Over the past decade the average age of the Rolls-Royce buyer has dropped considerably, becoming an important indicator of the direction the company needs to take.

“When I joined Rolls-Royce the average age of a client was 56, now that has dropped down to 43. It’s a remarkable development,” Torsten says. “With this new average it means that for everyone who is 60 years old, there is at least one person who is 30.

“The background of this is that our clients – the ultra-high-net-worth and high-net-worth individuals – are getting younger and younger. This is due to the fact that it’s much easier to earn money today at an earlier stage in life than it used to be. These changing demographics are influencing how we shape our progress strategy, communicate our brand and appear in public when we talk about Rolls-Royce.”


To cater to this young, cashed-up consumer, Torsten has had to change the way Rolls-Royce markets itself. “Our clients today are more casual and easygoing, and they see luxury in a very different way – it’s not as formal as it used to be,” he says.

“This is a remarkable difference from where we were nine years ago. The imagery, the visuals, the whole look and feel of the brand – everything has changed quite dramatically. We’ve become very active on social media and we put on what I would call ‘money can’t buy’ events.”
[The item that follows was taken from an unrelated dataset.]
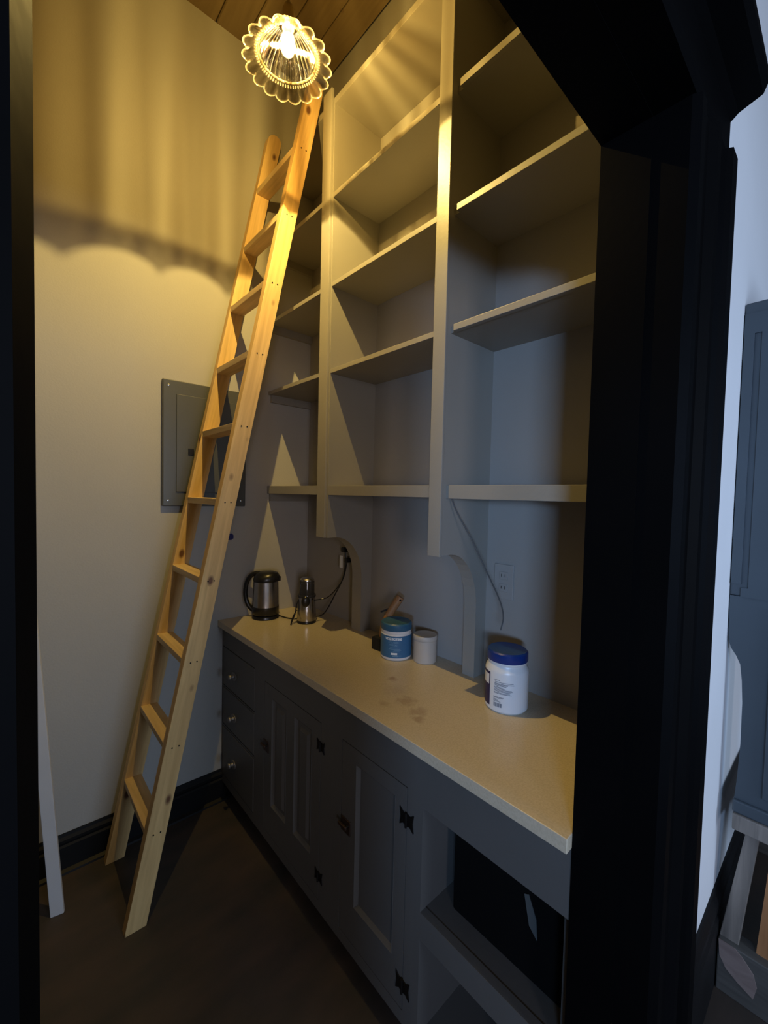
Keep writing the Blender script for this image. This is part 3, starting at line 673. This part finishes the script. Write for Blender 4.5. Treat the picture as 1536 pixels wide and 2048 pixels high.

Torsten adds that Rolls-Royce has become “a little bit more adventurous” in its approach, taking calculated, yet sometimes risky, moves. The introduction of the Black Badge – a “darker, more menacing side of the brand” – is its boldest move to date.

“Risk is part of the job when you’re a CEO. You need to take risks from time to time,” – Torsten Müller-Ötvös

Black Badge targets a younger, select clientele who can’t be easily categorised.


These consumers want bespoke luxury and high performance without any constraints. Black Badge is available with the Wraith, Ghost and Dawn models and is described as “the ‘alter egos’ of the standard models: darker, edgier, with more power and torque and enhanced driving dynamics to open up the Rolls-Royce brand to new audiences”, the Rolls-Royce website claims.

“It’s something nobody would have expected from us 10 or 15 years ago,” Torsten says. “Back then it might have even been seen as shocking, but it was the right time to do it. There were some who said, ‘Wow, that’s probably a little bit too risky, that might overstretch the brand or it might even scare away existing clients’, but it didn’t happen. Brand-wise, it’s probably the riskiest thing we’ve done.”

New product launches have also been an important part of the brand rejuvenation. A car designed for daily use, Cullinan was released last year to multifarious receptions as it was a marked change to what a Rolls normally represents.

“The imagery, the visuals, the whole look and feel of the brand – everything has changed quite dramatically,” – Torsten Müller-Ötvös

“We’ve never used a word like ‘practical’ to describe a Rolls-Royce before but that’s how you would describe the Cullinan,” Torsten explains. “It’s an SUV that’s super flexible and caters to all your needs. You can bring your friends along, put your dogs in it, go skiing, do your hobbies, take it for a school run – whatever you want to do, this is the car for it.”


The gamble has paid off with strong interest from buyers. “In the beginning, this type of car was never embedded in the history of the brand so it was quite a risky decision, but I would not be surprised to see this car being close to 50% of our total volume this year,” Torsten says.

“Risk is part of the job when you’re a CEO,” he continues. “You need to take risks from time to time and you need to move brands from time to time, even in a radical way, to stay alive and not die in age or history. This is how you stay in tune with your target market and your clients.”

This philosophy of not being satisfied with the status quo extends to Torsten’s personal journey too. “Even as a person, I’m convinced that you need to reinvent yourself regularly,” he notes.

“I’m a keen reader of books and I would also call myself a passionate fly fisher. To do something completely different from what I regularly do, to switch off, to go into nature and just be there opens my mind. That’s important to me.”

Torsten Müller-Ötvös on his leadership style

“I’m not a big fan of emails. I lead by dialogue, by talking to people. I’m interested in diversity when it comes to employing people and
I never employ mini-mes. I think you need to have different personalities around. The team, for me, is very important when it comes to decision-making. I listen, but once a decision is made, I’m keen to deliver and keep our promises. I’m convinced that once you’ve got the trust of your shareholders and they invest large amounts of money into the product and many other areas, it’s absolutely right to ask
for payback and delivery at the end of the day. So I’m quite performance driven, but the team is the most important thing. I’m highly interested in powerful teams on the ground and that we all understand a single message – the brand proposition; why we are here and what direction we’re going in. That’s crucial.”